» **Dataset content**
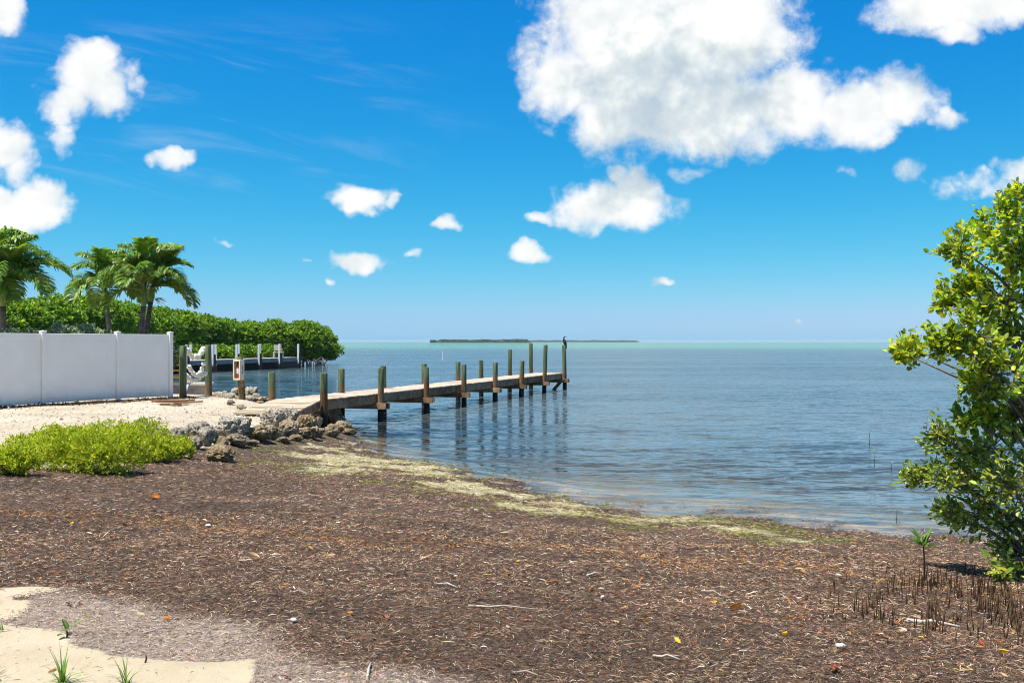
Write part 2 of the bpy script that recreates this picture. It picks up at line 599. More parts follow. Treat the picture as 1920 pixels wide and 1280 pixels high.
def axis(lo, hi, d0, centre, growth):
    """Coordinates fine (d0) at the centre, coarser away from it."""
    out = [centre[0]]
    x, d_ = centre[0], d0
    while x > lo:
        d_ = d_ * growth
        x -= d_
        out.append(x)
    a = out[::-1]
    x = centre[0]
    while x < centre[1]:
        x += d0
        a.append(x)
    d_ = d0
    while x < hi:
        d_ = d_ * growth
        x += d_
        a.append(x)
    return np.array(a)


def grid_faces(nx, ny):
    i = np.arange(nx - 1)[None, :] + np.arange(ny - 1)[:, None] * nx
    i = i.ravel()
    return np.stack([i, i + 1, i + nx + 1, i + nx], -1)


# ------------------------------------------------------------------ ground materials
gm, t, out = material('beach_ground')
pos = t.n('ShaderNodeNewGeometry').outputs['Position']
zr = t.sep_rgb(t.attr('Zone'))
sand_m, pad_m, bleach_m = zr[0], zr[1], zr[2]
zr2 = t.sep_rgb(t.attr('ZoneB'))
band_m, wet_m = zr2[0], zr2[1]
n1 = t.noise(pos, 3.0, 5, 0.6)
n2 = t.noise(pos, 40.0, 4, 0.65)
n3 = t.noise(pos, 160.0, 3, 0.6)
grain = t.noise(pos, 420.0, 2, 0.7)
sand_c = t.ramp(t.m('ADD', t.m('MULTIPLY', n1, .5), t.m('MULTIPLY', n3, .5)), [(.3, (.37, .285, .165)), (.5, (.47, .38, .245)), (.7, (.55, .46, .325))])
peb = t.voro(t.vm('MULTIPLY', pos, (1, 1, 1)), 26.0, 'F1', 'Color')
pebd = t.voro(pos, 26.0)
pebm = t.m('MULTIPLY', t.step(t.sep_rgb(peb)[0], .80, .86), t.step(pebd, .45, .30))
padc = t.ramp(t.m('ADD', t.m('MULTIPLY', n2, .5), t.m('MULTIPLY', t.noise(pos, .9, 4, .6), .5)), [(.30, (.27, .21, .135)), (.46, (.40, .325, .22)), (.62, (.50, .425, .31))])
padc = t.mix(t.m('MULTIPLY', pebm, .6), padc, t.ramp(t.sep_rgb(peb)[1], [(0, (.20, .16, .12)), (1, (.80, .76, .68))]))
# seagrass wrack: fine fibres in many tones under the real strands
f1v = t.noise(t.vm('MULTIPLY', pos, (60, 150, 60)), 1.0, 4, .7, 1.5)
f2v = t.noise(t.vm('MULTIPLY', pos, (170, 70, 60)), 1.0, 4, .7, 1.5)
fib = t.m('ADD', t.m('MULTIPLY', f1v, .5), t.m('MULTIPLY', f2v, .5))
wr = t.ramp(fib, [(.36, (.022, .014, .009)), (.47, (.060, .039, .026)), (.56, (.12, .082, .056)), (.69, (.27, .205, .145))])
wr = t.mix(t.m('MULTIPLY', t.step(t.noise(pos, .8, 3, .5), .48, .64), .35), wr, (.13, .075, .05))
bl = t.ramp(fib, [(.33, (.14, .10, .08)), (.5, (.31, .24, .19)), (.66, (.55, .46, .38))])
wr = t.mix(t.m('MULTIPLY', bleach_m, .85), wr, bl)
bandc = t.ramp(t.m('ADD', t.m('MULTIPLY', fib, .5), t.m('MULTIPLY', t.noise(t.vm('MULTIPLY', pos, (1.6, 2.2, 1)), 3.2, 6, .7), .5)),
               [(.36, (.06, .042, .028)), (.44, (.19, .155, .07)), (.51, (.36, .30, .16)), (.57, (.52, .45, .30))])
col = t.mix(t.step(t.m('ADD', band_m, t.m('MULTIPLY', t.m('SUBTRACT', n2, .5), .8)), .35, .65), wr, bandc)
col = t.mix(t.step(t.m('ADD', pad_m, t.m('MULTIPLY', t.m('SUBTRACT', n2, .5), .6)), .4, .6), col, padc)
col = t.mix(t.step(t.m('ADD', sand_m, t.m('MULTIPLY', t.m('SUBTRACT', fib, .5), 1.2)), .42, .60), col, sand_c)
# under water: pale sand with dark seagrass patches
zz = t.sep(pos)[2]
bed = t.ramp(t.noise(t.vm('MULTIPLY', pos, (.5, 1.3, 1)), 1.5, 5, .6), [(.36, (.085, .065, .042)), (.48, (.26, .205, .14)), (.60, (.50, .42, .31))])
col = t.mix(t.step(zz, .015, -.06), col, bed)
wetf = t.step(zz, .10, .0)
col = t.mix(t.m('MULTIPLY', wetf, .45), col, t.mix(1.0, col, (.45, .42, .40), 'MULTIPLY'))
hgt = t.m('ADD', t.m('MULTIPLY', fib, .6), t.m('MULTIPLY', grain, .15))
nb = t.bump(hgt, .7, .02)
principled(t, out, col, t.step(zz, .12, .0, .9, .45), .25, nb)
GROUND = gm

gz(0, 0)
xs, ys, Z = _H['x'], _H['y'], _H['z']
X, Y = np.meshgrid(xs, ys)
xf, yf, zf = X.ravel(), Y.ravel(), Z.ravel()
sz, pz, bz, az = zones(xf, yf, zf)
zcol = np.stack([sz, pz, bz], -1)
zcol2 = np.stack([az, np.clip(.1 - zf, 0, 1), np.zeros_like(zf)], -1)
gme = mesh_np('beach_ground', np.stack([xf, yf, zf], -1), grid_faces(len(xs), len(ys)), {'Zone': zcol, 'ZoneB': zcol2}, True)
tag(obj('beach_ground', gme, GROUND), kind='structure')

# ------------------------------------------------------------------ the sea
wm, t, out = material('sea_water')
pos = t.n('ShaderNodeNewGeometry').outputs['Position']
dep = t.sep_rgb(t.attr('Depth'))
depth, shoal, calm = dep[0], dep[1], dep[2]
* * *
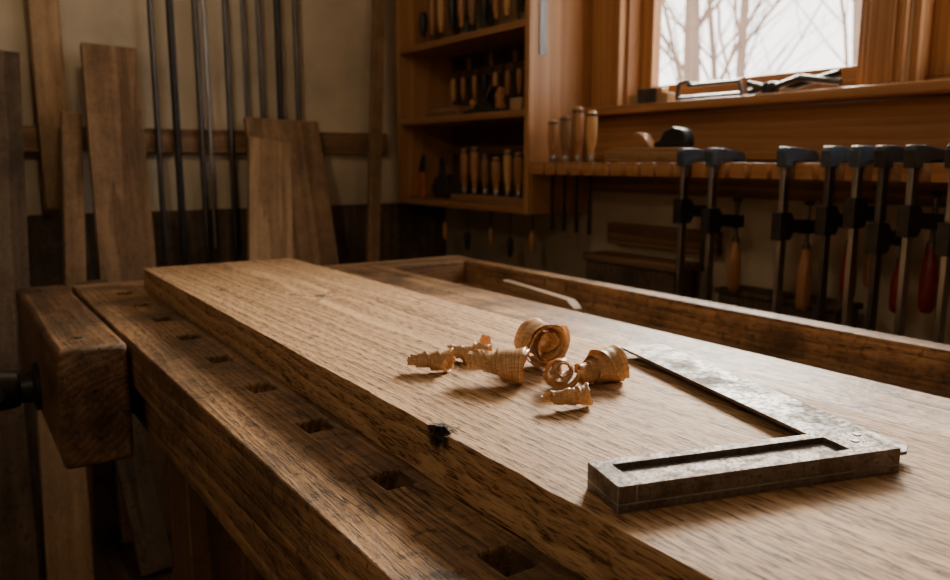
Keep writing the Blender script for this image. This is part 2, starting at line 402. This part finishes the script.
--
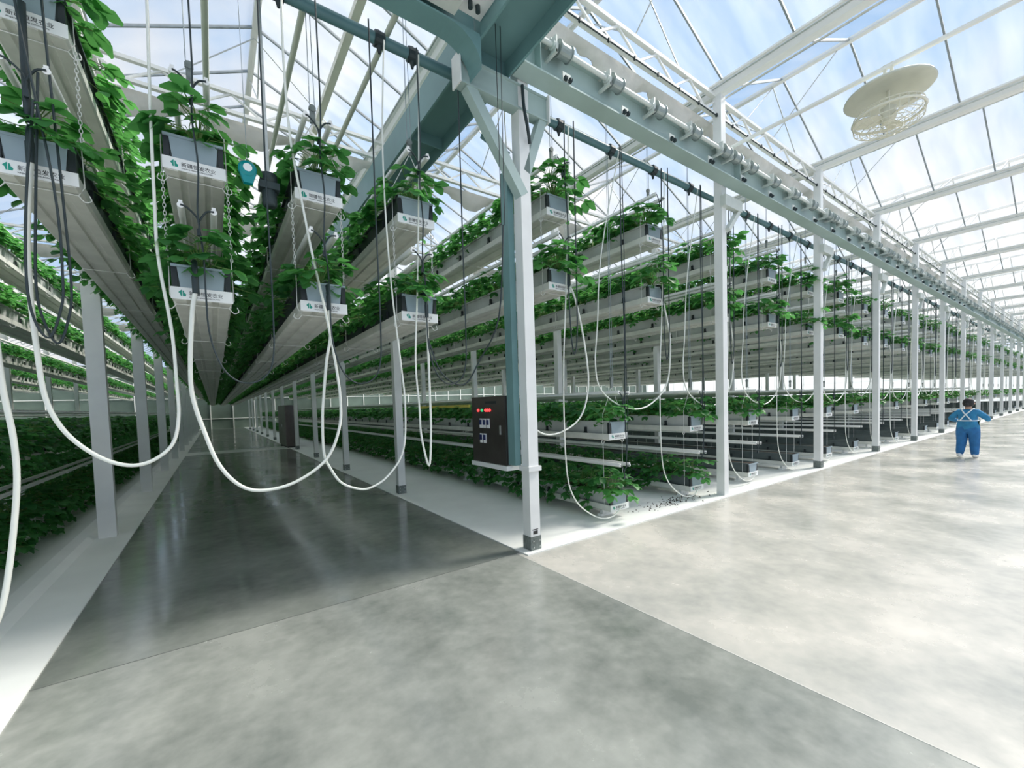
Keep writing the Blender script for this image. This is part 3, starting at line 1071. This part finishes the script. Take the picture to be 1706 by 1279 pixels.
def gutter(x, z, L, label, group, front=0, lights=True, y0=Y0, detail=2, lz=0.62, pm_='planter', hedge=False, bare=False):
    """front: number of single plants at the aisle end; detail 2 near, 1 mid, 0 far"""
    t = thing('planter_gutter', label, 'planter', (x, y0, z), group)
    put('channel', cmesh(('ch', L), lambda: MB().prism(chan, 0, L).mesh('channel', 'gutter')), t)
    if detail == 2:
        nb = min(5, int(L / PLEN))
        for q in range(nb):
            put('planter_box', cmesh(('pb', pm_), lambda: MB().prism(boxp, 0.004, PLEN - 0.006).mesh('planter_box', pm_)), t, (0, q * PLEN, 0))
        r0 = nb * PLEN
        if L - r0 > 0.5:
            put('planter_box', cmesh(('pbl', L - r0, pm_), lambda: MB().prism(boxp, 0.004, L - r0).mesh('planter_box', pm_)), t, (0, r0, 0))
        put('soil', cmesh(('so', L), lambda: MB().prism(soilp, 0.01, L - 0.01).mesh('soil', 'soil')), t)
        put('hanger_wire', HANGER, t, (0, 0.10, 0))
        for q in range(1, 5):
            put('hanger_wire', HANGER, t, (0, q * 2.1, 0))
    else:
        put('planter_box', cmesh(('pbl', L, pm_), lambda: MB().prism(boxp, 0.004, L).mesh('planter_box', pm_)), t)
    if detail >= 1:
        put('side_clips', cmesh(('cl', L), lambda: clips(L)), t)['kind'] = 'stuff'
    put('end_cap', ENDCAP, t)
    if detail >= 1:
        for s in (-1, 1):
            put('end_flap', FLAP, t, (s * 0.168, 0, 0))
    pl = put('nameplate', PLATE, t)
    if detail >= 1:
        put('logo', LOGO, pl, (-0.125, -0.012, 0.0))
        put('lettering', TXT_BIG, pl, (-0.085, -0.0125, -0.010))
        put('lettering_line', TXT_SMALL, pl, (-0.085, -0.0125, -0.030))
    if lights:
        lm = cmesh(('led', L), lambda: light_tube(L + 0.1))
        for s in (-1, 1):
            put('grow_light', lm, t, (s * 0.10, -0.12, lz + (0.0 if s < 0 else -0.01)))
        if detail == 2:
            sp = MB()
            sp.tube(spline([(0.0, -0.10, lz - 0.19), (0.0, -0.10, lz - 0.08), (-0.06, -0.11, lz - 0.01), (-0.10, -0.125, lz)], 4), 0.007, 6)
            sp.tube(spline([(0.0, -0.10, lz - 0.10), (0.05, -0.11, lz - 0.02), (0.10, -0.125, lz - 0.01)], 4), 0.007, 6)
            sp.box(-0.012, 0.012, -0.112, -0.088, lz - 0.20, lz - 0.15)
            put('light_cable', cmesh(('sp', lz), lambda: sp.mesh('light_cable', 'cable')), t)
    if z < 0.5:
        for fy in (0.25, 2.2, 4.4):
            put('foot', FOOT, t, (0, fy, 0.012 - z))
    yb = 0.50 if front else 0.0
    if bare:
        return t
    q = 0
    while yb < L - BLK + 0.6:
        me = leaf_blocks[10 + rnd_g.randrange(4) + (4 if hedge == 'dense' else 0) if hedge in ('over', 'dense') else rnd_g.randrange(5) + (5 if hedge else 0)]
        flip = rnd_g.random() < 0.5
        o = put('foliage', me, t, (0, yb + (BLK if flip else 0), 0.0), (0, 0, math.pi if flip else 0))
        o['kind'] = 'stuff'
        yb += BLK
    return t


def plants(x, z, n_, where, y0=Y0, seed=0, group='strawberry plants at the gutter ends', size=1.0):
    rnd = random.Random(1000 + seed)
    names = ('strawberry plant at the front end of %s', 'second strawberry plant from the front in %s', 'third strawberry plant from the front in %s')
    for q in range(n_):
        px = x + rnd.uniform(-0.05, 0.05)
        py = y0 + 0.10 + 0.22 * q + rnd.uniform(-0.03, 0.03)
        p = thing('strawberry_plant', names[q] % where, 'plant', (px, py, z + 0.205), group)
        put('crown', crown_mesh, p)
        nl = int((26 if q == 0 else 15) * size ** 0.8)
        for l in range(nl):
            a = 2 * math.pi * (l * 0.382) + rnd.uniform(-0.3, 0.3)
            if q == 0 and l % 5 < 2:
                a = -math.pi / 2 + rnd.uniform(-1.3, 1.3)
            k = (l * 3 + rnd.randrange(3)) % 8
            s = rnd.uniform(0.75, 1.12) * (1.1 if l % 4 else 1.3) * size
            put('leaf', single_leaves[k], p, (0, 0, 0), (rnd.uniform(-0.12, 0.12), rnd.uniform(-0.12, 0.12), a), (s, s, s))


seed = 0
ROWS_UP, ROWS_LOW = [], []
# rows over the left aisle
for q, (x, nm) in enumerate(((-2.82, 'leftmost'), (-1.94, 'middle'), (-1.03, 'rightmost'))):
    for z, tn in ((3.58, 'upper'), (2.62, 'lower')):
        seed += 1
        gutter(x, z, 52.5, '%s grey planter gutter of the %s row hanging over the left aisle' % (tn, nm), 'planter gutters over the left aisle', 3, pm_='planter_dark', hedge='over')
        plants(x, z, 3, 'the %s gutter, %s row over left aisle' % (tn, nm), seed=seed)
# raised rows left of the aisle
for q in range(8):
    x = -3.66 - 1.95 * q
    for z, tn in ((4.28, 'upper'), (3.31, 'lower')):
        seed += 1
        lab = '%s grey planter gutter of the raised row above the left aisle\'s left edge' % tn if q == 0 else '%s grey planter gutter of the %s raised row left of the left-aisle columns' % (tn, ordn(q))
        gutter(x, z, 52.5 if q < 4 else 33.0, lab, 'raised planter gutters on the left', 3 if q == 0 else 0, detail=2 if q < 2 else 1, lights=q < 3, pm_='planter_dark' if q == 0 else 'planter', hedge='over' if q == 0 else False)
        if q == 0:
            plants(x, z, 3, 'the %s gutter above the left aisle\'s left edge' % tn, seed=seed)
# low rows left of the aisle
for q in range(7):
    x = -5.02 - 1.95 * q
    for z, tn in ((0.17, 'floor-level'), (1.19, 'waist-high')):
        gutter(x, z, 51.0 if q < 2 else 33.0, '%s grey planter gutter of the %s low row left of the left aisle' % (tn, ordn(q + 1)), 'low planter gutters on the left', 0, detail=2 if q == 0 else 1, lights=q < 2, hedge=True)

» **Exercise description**
Give back, exactly as written, each line from the one that contains "Write part 2" through the one that contains "return np.stack([i, i".

» **Solution to this problem**
Write part 2 of the bpy script that recreates this picture. It picks up at line 599. More parts follow. Treat the picture as 1920 pixels wide and 1280 pixels high.
def axis(lo, hi, d0, centre, growth):
    """Coordinates fine (d0) at the centre, coarser away from it."""
    out = [centre[0]]
    x, d_ = centre[0], d0
    while x > lo:
        d_ = d_ * growth
        x -= d_
        out.append(x)
    a = out[::-1]
    x = centre[0]
    while x < centre[1]:
        x += d0
        a.append(x)
    d_ = d0
    while x < hi:
        d_ = d_ * growth
        x += d_
        a.append(x)
    return np.array(a)


def grid_faces(nx, ny):
    i = np.arange(nx - 1)[None, :] + np.arange(ny - 1)[:, None] * nx
    i = i.ravel()
    return np.stack([i, i + 1, i + nx + 1, i + nx], -1)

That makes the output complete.